Pedagogy in practice: Student projects

My courses emphasize activism and community engagement through “Creative Activist History,” “Margin to Center,” “Hip Hop Pedagogy” and Autoethnography projects. Students conduct primary source and ethnographic research and employ digital activism, through podcasts, blogs and websites, to educate their communities about the historical and transnational intersections of racism, sexism, classism and heterosexism.

I both use and teach interdisciplinary methodologies from the social sciences and humanities (interviews, participant observation, ethnographic object analysis, archival research, historical social network analysis) to address the intersections of race, gender, sexuality, class, religion, nationalism, and colonialism.

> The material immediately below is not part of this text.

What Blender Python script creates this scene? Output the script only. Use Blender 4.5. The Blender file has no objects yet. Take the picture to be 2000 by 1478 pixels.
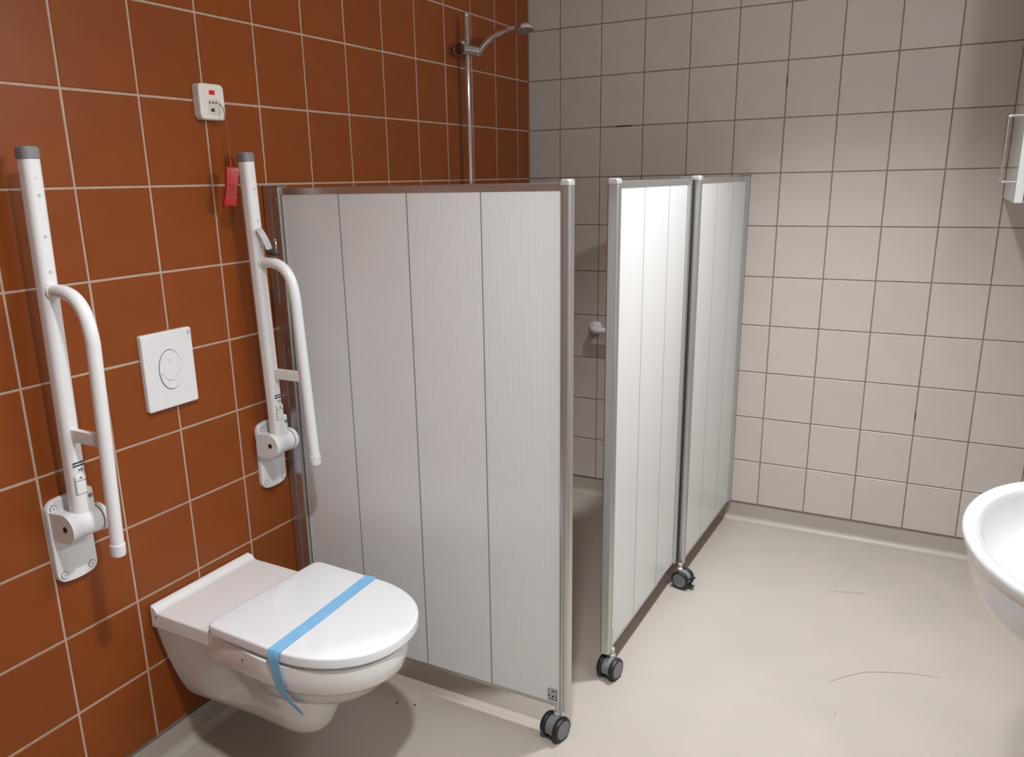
import bpy, bmesh, math, random
from mathutils import Vector, Matrix
random.seed(4)
S = bpy.context.scene
COL = S.collection
PI = math.pi

# ---------------------------------------------------------------- camera
F_PX, W_PX, H_PX = 1570.985, 2000.0, 1478.0
PPX, PPY = -43.9, 39.67
cam_d = bpy.data.cameras.new('camera'); cam = bpy.data.objects.new('camera', cam_d); COL.objects.link(cam)
right = Vector((0.87684, 0.4803, -0.02144)); down = Vector((0.10788, -0.24003, -0.96475)); fwd = Vector((-0.46852, 0.84362, -0.26229))
m = Matrix((right, -down, -fwd)).transposed().to_4x4(); m.translation = Vector((1.6538, -3.3934, 1.4645))
cam.matrix_world = m
cam_d.sensor_fit = 'HORIZONTAL'; cam_d.sensor_width = 36.0; cam_d.lens = F_PX / W_PX * 36.0
cam_d.shift_x = -PPX / W_PX; cam_d.shift_y = PPY / W_PX
cam_d.clip_start = 0.02
S.camera = cam

# ---------------------------------------------------------------- world, exposure, lamps
CEIL = 2.6
w = bpy.data.worlds.new('world'); S.world = w; w.use_nodes = True
w.node_tree.nodes['Background'].inputs[0].default_value = (0.9, 0.92, 1.0, 1); w.node_tree.nodes['Background'].inputs[1].default_value = 0.05
S.view_settings.view_transform = 'Standard'; S.view_settings.look = 'None'
S.view_settings.exposure = 0.0; S.view_settings.gamma = 1.0; S.view_settings.use_curve_mapping = False
LAMPS = [((1.32, -2.68), 222.0, 138), ((1.36, -1.02), 240.0, 100)]      # two recessed downlights: position, watts, beam angle
MIRROR_W = 16.0      # strip lamp on the right wall above the washbasin
LAMP_COL = (0.945, 0.978, 1.0)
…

Race, Gender & Sexuality in Hip-HOp:

Hip-hop pedagogy projects

The “Hip Hop Pedagogy” project inspires students to create their own hip hop content (video, audio, website, and/or lyrics) in response to problems they identify in hip hop culture (related to race, gender and sexuality).

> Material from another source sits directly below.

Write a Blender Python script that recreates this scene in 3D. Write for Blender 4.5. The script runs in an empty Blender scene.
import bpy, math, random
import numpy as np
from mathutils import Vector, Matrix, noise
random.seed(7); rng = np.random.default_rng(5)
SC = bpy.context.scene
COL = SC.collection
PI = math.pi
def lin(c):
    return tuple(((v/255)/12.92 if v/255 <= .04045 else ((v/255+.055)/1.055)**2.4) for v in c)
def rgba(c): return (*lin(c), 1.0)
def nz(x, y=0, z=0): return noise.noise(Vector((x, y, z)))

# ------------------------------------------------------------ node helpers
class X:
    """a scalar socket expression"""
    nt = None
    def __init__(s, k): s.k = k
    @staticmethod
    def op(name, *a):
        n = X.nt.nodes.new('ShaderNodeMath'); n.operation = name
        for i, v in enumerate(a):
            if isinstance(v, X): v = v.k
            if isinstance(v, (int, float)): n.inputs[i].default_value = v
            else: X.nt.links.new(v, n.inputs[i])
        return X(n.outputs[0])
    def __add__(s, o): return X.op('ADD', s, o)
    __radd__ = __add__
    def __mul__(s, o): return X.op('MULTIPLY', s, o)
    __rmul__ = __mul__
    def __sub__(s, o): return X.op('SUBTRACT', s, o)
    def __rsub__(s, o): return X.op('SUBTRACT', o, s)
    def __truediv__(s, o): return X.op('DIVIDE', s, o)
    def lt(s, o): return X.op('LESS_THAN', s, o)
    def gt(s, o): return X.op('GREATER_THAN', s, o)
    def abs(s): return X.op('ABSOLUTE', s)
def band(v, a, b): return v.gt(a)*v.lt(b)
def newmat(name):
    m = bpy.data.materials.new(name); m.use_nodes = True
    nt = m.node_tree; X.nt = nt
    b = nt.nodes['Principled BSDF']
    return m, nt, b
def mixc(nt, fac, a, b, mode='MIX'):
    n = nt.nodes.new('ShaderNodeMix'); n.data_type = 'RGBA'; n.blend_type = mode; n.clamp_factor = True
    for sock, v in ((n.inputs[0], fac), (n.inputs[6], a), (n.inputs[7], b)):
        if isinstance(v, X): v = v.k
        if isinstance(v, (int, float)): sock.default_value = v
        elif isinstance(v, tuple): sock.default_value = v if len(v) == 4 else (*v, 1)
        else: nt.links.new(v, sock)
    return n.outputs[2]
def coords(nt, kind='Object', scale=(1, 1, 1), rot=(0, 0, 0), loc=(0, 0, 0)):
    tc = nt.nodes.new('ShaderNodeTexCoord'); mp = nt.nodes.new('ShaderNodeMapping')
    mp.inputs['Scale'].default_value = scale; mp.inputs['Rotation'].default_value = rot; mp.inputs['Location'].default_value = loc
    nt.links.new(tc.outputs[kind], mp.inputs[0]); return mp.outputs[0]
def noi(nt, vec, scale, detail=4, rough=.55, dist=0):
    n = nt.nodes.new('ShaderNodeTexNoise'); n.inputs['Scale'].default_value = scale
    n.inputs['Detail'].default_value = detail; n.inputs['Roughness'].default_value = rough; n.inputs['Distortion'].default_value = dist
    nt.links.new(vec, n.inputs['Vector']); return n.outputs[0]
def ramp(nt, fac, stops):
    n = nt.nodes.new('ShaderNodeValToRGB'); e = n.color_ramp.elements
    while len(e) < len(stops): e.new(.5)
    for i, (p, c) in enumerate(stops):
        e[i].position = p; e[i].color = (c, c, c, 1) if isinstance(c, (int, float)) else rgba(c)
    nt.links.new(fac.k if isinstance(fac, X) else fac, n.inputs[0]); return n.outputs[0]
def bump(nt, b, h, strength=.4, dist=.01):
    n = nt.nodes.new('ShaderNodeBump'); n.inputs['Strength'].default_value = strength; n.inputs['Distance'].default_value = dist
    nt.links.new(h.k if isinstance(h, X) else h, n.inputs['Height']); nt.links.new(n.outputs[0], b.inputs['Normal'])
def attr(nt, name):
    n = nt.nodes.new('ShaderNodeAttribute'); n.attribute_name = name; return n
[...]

Representations of Women and Feminist Liberation in Hip Hop

Big Girl Speaks: Where Size Doesn’t Matter

Basic Ideas of Sociology: Margin to Center Project

The “Margin to Center” project (Basic Ideas of Sociology) engages students in primary source research about marginalized sociological theorists, especially women of color.

Audre Lorde and Kimberlé Crenshaw: Intersectionality

Race, Gender and Science in the Atlantic: Creative Activist History Project

The CAHP (Creative Activist History Project) promotes primary source research into the intersections of race-gender-science in the African Diaspora in order to raise awareness and conduct outreach (in the form of surveys, for example) related to a problem identified by students within these course themes. Students implement a creative digital project that aims to provide a potential “solution” to the problem and share their product with peers.

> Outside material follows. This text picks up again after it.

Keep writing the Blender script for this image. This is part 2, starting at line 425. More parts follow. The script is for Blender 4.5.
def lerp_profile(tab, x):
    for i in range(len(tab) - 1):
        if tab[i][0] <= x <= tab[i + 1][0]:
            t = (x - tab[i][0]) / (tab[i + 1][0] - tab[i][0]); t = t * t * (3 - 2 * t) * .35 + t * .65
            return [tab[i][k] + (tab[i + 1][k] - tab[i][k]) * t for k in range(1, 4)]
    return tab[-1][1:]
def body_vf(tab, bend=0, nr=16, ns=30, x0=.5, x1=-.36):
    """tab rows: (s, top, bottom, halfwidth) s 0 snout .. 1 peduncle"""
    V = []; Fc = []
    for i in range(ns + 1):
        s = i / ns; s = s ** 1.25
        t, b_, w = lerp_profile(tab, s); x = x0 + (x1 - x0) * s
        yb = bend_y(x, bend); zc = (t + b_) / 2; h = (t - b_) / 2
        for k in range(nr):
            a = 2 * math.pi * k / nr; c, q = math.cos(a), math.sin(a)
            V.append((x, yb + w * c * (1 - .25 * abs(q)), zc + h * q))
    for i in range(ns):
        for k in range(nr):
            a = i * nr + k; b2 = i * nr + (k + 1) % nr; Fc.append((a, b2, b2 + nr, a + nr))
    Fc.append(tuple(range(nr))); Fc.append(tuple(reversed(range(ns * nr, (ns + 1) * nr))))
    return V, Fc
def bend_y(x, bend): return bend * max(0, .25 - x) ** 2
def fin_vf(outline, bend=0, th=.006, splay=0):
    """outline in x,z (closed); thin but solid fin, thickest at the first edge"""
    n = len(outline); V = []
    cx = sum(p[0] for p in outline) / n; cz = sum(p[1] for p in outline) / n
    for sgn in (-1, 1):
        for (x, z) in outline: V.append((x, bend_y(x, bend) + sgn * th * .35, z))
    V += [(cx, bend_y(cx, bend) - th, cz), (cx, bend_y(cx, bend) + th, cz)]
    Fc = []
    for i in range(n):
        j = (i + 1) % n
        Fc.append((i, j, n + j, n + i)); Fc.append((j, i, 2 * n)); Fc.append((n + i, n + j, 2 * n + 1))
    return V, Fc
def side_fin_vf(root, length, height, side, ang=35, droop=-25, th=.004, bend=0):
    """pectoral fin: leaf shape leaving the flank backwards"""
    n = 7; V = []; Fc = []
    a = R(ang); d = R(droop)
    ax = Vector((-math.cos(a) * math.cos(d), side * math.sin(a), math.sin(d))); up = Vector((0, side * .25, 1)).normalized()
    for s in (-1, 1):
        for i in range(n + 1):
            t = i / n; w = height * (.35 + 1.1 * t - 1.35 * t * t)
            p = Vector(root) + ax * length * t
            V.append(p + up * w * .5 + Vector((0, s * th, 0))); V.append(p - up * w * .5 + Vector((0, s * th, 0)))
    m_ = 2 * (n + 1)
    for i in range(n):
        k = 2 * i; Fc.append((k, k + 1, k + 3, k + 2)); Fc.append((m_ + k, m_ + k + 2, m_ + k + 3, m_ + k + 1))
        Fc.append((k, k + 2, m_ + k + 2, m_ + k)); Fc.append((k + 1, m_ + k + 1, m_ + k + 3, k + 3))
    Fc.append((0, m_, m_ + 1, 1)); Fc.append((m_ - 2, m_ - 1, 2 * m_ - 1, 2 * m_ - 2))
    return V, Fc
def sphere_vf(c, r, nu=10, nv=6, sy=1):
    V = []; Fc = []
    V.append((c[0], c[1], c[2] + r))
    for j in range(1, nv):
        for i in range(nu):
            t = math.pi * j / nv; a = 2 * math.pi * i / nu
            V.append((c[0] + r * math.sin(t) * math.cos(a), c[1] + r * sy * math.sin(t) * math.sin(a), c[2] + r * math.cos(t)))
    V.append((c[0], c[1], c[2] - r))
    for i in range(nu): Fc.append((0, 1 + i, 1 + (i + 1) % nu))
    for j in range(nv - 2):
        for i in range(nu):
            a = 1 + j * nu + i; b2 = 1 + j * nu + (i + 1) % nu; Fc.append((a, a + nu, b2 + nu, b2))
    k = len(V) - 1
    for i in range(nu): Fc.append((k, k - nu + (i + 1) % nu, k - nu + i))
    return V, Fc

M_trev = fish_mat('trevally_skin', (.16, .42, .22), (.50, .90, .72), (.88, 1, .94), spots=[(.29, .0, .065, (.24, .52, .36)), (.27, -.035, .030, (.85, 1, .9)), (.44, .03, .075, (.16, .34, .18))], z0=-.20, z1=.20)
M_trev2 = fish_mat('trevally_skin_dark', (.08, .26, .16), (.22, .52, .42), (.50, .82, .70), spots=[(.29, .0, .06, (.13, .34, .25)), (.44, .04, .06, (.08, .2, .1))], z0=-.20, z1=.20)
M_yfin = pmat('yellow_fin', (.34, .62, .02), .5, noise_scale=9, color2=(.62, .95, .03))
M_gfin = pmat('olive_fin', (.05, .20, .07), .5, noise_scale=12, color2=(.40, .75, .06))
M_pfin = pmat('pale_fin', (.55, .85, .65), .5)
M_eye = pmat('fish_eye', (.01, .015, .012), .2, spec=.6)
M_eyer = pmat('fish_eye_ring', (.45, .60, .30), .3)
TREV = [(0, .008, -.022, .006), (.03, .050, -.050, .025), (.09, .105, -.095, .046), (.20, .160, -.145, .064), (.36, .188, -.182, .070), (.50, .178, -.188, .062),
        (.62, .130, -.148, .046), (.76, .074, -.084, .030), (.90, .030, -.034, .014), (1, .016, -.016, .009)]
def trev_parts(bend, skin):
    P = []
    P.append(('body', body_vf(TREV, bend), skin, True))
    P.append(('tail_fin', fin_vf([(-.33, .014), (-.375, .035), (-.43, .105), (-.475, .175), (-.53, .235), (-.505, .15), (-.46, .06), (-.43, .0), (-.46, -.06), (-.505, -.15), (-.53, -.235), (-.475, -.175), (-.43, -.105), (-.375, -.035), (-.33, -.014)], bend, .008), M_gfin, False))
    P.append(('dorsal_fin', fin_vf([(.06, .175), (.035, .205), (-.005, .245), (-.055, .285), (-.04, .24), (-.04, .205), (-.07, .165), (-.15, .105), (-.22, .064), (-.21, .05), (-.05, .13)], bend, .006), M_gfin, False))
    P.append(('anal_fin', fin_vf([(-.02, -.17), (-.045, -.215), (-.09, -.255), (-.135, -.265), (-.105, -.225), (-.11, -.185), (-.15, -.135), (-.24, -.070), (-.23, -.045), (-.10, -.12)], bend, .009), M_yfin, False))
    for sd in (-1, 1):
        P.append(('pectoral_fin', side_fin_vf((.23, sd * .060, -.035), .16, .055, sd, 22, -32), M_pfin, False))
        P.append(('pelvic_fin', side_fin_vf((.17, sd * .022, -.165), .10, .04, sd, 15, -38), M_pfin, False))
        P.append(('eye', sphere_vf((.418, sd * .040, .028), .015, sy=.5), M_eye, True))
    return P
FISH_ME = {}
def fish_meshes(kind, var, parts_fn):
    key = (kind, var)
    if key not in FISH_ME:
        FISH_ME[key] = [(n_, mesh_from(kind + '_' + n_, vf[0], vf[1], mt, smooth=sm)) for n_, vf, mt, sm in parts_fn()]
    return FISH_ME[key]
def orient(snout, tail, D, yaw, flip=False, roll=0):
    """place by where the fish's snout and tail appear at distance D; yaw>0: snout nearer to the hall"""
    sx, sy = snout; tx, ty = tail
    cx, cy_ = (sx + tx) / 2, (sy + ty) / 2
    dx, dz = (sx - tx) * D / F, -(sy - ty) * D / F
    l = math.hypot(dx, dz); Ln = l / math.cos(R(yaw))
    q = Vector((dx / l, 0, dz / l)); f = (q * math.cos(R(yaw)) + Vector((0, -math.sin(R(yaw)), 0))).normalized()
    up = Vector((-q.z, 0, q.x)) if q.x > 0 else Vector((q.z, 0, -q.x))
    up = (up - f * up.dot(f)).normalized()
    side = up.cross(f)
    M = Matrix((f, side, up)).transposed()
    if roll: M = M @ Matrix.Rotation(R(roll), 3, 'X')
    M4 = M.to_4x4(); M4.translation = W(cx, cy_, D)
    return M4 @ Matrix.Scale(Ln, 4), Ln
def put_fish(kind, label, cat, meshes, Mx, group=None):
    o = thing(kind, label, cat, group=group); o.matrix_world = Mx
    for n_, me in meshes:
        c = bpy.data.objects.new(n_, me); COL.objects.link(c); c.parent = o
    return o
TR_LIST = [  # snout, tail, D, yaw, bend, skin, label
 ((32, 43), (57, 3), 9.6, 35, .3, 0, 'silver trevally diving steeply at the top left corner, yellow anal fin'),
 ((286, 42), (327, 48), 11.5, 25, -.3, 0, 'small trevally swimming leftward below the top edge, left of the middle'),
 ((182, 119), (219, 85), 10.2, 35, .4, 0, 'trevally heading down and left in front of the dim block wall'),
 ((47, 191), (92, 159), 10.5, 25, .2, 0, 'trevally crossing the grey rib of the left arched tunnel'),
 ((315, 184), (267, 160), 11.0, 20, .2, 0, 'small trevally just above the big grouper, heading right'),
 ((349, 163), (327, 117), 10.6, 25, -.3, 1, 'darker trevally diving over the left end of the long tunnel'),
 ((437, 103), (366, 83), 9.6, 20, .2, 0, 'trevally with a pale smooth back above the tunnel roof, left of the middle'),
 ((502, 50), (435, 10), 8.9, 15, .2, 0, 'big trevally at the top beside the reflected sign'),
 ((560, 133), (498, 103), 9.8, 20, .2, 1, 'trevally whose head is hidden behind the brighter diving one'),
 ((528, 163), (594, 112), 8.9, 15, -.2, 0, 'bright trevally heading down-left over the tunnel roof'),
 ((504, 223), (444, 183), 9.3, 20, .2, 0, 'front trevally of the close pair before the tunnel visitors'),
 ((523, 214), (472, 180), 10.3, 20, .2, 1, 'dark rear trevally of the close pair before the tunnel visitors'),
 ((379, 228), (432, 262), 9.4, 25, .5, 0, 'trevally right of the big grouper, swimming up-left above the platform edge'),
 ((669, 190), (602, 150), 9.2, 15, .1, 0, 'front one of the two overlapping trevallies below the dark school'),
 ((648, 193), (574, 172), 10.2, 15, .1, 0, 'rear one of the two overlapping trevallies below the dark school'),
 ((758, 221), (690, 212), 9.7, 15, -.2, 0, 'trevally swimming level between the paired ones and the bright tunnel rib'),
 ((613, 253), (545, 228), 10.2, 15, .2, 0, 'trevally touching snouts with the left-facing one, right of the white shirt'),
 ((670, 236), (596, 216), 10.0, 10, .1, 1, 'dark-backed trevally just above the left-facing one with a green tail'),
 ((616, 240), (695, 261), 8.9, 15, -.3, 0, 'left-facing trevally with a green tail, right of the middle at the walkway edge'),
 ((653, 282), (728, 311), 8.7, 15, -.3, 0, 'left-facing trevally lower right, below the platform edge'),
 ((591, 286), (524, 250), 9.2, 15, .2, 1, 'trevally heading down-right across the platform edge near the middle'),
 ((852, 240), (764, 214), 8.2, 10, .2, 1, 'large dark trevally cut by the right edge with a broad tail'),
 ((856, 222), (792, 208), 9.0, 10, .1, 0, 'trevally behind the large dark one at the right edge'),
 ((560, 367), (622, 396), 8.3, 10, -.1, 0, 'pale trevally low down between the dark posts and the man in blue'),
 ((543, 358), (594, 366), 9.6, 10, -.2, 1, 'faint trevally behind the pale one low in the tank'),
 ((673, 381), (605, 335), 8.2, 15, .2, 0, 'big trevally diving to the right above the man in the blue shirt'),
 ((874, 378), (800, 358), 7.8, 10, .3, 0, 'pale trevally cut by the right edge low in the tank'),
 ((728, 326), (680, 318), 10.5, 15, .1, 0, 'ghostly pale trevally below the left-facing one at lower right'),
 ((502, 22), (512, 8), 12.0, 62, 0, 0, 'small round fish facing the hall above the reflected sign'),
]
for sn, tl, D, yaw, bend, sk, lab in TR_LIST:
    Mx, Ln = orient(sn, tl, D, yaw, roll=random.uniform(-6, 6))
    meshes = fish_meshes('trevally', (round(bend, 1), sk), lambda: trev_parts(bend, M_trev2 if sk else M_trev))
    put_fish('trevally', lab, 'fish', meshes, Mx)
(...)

Representations of African American Women in Film (student developed website is no longer available)

Incarceration of Black Women

Societies in the World: AutoethnographY

Autoethnography projects (part of the courses: Societies in the World and World Ethnographies) develop students’ abilities to connect their personal experiences with sociological and anthropological theories and ethnographic research (interviews, participant observation) around themes such as gender, migration, social class, race, religion, labor, and politics.